To be completely open about this, this judoka is not alone but in a delegation of 6 athletes. There were supposed to be 11 members of the team but 5 didn’t make it, held up with travel, passport and visa issues.
Our subject is Audacio Cambamba, 41 years old and working in the security industry in Angola, where he lives. He’s a member of the Grupo Desportivo da Banca judo club in the coastal capital of Lundo. Audacio was a teenager when he first tried judo and he was hooked right from the beginning, training hard all the way up to his 2011 appearance at the Paris Grand Slam. There haven’t been any medals on the World Judo Tour but we must put into perspective the equation that includes both opportunity and effort.
Living in Angola on the south-west of the enormous African continent comes with sunshine but challenges. Travel is just one of them, alongside economy, political instability and many other facets of life. Reaching Krakow was not easy, cheap or for the timid!
Audacio won his first contest of the day with a huge o-goshi against Valiev (UZB) in round one. It made people sit up; no-one expects an Angolan to beat an Uzbek and this is the truth. It wasn’t just a win, a chance but a huge throw, gripped for, prepared and executed and it was powerful.
The IJF photographer took position for each of Audacio’s subsequent rounds. He beat Albadri of Egypt in round two in an all-African head-to-head. Next Iannone (ITA) fell to him in the quarter-final and then there was the semi-final against a home favourite, Fijalkowski (POL). An enormous foot sweep combined with steady hand control dealt with that challenge and put Cambamba squarely in the final.
4 contests, 4 wins and a certain medal for him and Angola. This is already a story. To hear his anthem thought Audacio needed one more win. Facing any Frenchman brings the realisation that anything can happen, no matter how strong a person’s judo has been in previous contests.
It went to golden score but Audacio held both his nerve and his posture and eventually threw for a waza-ari with o-uchi-gari.
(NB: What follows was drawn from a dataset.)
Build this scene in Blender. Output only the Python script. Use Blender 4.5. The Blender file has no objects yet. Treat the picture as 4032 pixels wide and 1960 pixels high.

He went straight into the hold down but it wasn’t necessary, he had already done enough and was now world veteran champion!
“Sixty hours travel to come here, with no time to train or rest.” Jorje Francisco is another member of the delegation and fought in the same category as his teammate. “I’m working for a credit company in Anglola called Fundo de Garantia de Credito and the company sponsored us for our judo kits and tracksuits. Friends and local small companies put money together to help us with the travel. Five couldn’t come out of the original 11 but 6 of us made it.”
Audacio continued, “I came to Poland because in the last years I wished to go, like to Portugal but there was no opportunity due to passport and financial issues. For this year I chose to join this group and it has all come together with the help of many.
I started judo many years ago in 1996 and am proud to represent one of the most respected clubs in Angola. Grupo Desportivo da Banca creates the conditions in which we can train, for judoka but also for those enjoying aikido, basketball, karate and futsal.
There is no veterans championship in Angola and so this is the only opportunity for us to show our country that we need support, to show them how great judo is. I fought at the Paris Grand Slam in 2011 and in Germany the same year and I learned a lot. More Angolans should have these experiences and I hope our work here in Krakow shows that we can achieve.”
The Tauron Arena in Krakow has reverberated with the celebration of many countries’ national anthems but not many of us predicted Angola would have provided one, especially in such a heavily contested category. Audacio Cambamba multiplied his slim opportunities by increasing his investment of effort and that 60 hours and the fundraising and training all came together, culminating in the perfect reward.
Audacio Cambamba, 2022 veteran world champion. Bravo!